GVSU baseball splits series in Music City

GV / Emily Frye 
#14 Junior Aaron Overbeck

GVL/Emily Frye

GV / Emily Frye #14 Junior Aaron Overbeck

Jay Bushen

The Grand Valley State baseball team was three outs away from a momentum-building sweep.

Alderson Broaddus had other ideas.

No. 21 GVSU cruised to an 11-3 victory in game one and led 5-3 late in game two on Saturday, but a shaky seventh inning from the Laker bullpen led to a three-run rally and a 6-5 walk-off win for A-B in the nightcap.

“From our standpoint, at some point the talent is going to play in,” said GVSU coach Jamie Detillion. “It’s a little bit different since we don’t get to get outside and have competitive situations in practice, so we’ve got to learn on the fly in the game. We’ve got talent and we’ve got competitive kids…”

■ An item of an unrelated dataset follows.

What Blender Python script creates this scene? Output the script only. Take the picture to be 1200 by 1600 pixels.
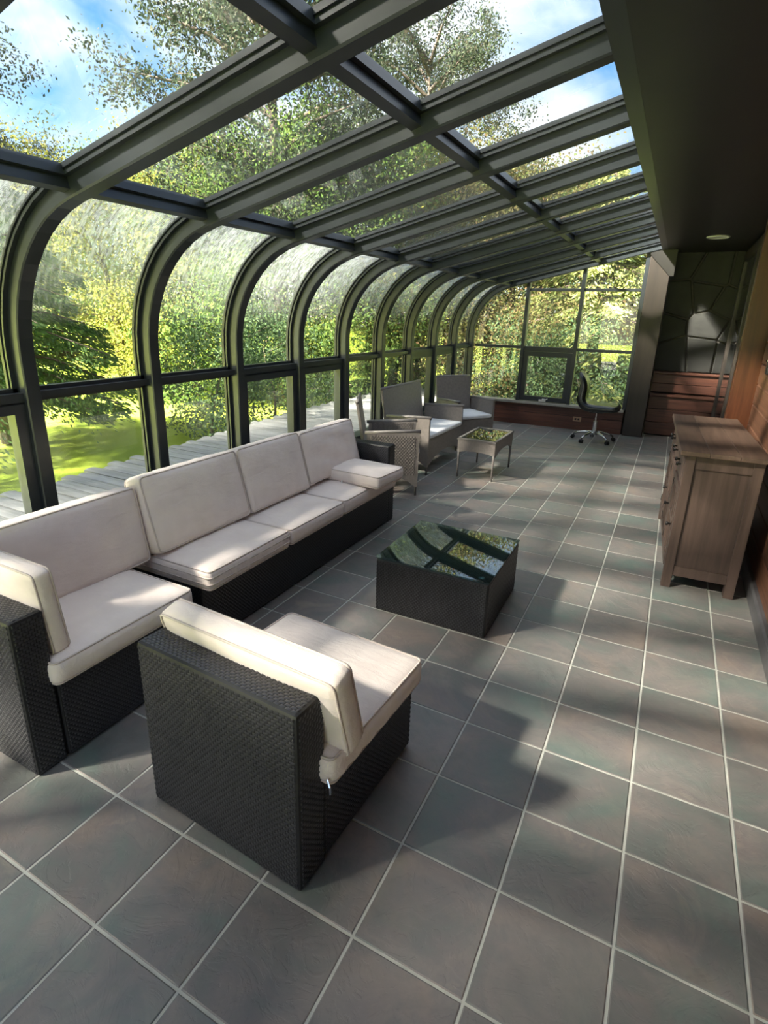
import bpy, bmesh, math, random
import numpy as np
from mathutils import Vector, Matrix, Euler

for o in list(bpy.data.objects):
    bpy.data.objects.remove(o)
SC = bpy.context.scene
COL = SC.collection
R = math.radians
PI = math.pi

# ------------------------------------------------------------------ camera
CAM = Vector((0.5207, -0.9292, 1.6333))
cam_d = bpy.data.cameras.new('camera')
cam = bpy.data.objects.new('camera', cam_d)
COL.objects.link(cam)
yaw, pitch, roll, FPX = 0.4775, 0.3144, 0.0257, 860.1
fw = Vector((-math.sin(yaw) * math.cos(pitch), math.cos(yaw) * math.cos(pitch), -math.sin(pitch)))
r0 = Vector((math.cos(yaw), math.sin(yaw), 0))
u0 = r0.cross(fw)
rr = r0 * math.cos(roll) + u0 * math.sin(roll)
uu = u0 * math.cos(roll) - r0 * math.sin(roll)
cam.matrix_world = Matrix(((rr.x, uu.x, -fw.x, CAM.x), (rr.y, uu.y, -fw.y, CAM.y), (rr.z, uu.z, -fw.z, CAM.z), (0, 0, 0, 1)))
cam_d.sensor_fit = 'VERTICAL'
cam_d.sensor_height = 32.0
cam_d.lens = 32.0 * FPX / 1600.0
cam_d.shift_x = 11.5 / 1600.0
cam_d.shift_y = -30.5 / 1600.0
cam_d.clip_start = 0.05
cam_d.clip_end = 500
SC.camera = cam

# ------------------------------------------------------------------ sky, sun, exposure
SC.view_settings.view_transform = 'Standard'
SC.view_settings.look = 'None'
SC.view_settings.gamma = 1.0
SC.view_settings.use_curve_mapping = False
SC.view_settings.exposure = 3.3

W = bpy.data.worlds.new('sky')
SC.world = W
W.use_nodes = True
wn = W.node_tree
wn.nodes.clear()
def WN(t, **k):
    n = wn.nodes.new(t)
    for a, b in k.items():
        setattr(n, a, b)
    return n
w_out = WN('ShaderNodeOutputWorld')
w_bg = WN('ShaderNodeBackground')
w_tc = WN('ShaderNodeTexCoord')
SUN_AZ, SUN_EL = R(138), R(38)         # azimuth measured from +Y towards -X
w_sky = WN('ShaderNodeTexSky')
w_sky.sky_type = 'NISHITA'
w_sky.sun_disc = False
w_sky.sun_elevation = SUN_EL
w_sky.sun_rotation = -SUN_AZ
w_sky.air_density = 1.0
w_sky.dust_density = 0.6
w_sky.ozone_density = 1.0
w_val = WN('ShaderNodeVectorMath', operation='SCALE')
w_val.inputs['Scale'].default_value = 0.036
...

The Lakers (7-5, 0-0 GLIAC) had been on the flip side of similar late-inning situations this season, walking off in two of their seven wins. The team falls to 4-1 in games decided by one run.

In game one, GVSU was firing on all cylinders with senior ace Aaron Jensen (2-0) on the mound. Jensen gave up five hits, two runs and two walks through five innings while striking out six.

The 6-foot-8 righty is back to fanning batters and trusting his defense after a rough regular season debut against Gannon on March 2.

“I didn’t want to get too shaken up after that first start,” he said. “It’s not me. I had a good amount of consistency last year and I wasn’t going to let that get me too rattled.”

With a slider and an improved changeup added to his arsenal, the 2014 All-GLIAC First Team selection has 14 strikeouts in his last two starts. Run support hasn’t hurt, either.

“I’ve got to give it up to the offense,” he said.

GVSU’s five-through-nine hitters supplied seven of GVSU’s eight hits and all eight RBIs in game one. Senior third baseman Aaron Overbeck led the charge, going 2-for-3 on the day with a career-high five RBIs. His three-run blast to left broke a 2-2 tie in the top of the third inning.

“I was thinking about bunting before the pitch came,” Overbeck said. “I ended up swinging and got a pitch that I could drive…It was a good momentum-booster, we scored some more runs after that so it got the scoring going and it gave our pitchers more help and more confidence.”

Junior right-hander Patrick Kelly came through with a quality start in game two, yielding seven hits, two runs and no walks through five innings. Classmate Tim Tarter took over in the sixth, giving up two hits and one unearned run. Sophomore Matt Williams (2-2) came in to seal the deal for GVSU with a 5-3 lead in the bottom of the seventh, but the Battler batters battled back in a hurry.

After two walks and two wild pitches put runners on the corners with no outs, A-B’s Marquis Collier made it a 5-4 game with an RBI single to right field. GVSU junior Zach Anderson, who served up a 1-2-3 seventh inning in game one, came in to relieve Williams from there, but loaded the bases after the ump ruled A-B’s Luke Shiflett was hit by a pitch. A-B senior third baseman Travis Hurley sent the next pitch down the left-field line for a two-RBI double, and the Battlers walked off.

“We just kind of fell apart in the last inning,” Detillion said. “We didn’t execute on some pitches, but we have talent and I’m positive that certain guys will get it done in certain situations.”

GVSU opens GLIAC play Saturday at Ohio Dominican, where the Lakers and Panthers will play four times in two days.